Nikolai (Mikhail Baryshnikov), un famoso ballerino russo che anni prima è espatriato negli Stati Uniti, a causa di un incidente aereo è costretto ad atterrare e fare ritorno proprio in Unione Sovietica. Qui gli agenti del KGB cominciano a inscenare un suo proverbiale rientro in patria e gli affiancano Galina (Helen Mirren), sua vecchia fiamma, e Raymond (Gregory Hines), ballerino afro-americano che, insieme alla moglie Darya (Isabella Rossellini), ha cercato fortuna in territorio sovietico: il fine è persuaderlo a rimanere in patria.

Taylor Hackford tenta ancora una volta di cimentarsi con il dramma sentimentale mascherato da intreccio socio-politico. La banalità del plot principale è tanto palesemente esibita quanto mal gestita in sede di regia, il ritmo è blando e sfida la sopportazione dello spettatore, manifestando uno scollamento tra il risultato finale e il mondo della danza, in cui ogni elemento vive in un perfetto equilibrio armonico.
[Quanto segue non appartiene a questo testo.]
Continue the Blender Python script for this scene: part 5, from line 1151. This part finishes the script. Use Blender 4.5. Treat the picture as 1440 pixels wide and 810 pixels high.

Il miraggio della libertà, monopolio esclusivo della società americana – sembra suggerire Hackford – è così irresistibile dall'oscurare tutto il resto. Se almeno i personaggi maschili posseggono una struttura che, nella sua familiarità, è ironicamente apprezzabile, sono quelli femminili a destare più di una perplessità. Oscar alla canzone, Say You, Say Me, cantata da Lionel Richie.